Manhattan’s Chinatown is exotic, tasty, bustling, inviting, and above all, truly authentic. New York City is the home to several Chinatown neighborhoods, which collectively contain the largest ethnic Chinese population outside of Asia.


Centered around Canal Street, Chinatown is a maze of crooked streets that were here before Manhattan was laid out in a grid. During the gold rush of the 1840s, Chinese workers hired to build the Central Pacific Railroad came to the West Coast. After its completion, quite a few of them came to New York to earn more money before returning to China. Chinese immigration to New York started in the 1870s, making Manhattan’s Chinatown the second-oldest Chinatown in the country after San Francisco.
Fearing the influx of Chinese immigrants, the US government instituted the so-called Chinese Exclusion Act in 1882, specifically designed to restrict Chinese immigration into the United States by declaring the Chinese ineligible for naturalization.
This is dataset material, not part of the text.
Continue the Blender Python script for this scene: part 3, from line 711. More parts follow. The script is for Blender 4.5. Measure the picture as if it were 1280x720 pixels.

This law was the only racially biased legislation in US history. It lasted for 60 years and was repealed only in 1943. The Chinese Exclusion Act allowed no families to join men working in the US. As a result, the Chinese population around 1900 was predominantly male, with restaurants and hand laundries as the only occupations available to them in New York.
In Chinatown, you can go shopping along Canal Street for jewelry, handbags, perfume, etc. You can wander the streets and see the oldest row house in Manhattan or view the 16-foot-tall Golden Buddha, which resides in the Buddhist Temple Mahayana. You can also visit Chatham Square, with its statue of Lin Zexu, who led the fight against Britain’s illegal importation of opium.



However, the main attraction of Chinatown remains its everyday hustle-bustle, with colorful street markets offering everything from fish to exotic fruit, its countless restaurants, its dizzying smells and sounds. Despite tourism and gentrification, Chinatown remains a world of its own, an exotic, living, breathing enclave of culture brought here from far away to become an integral part of New York City.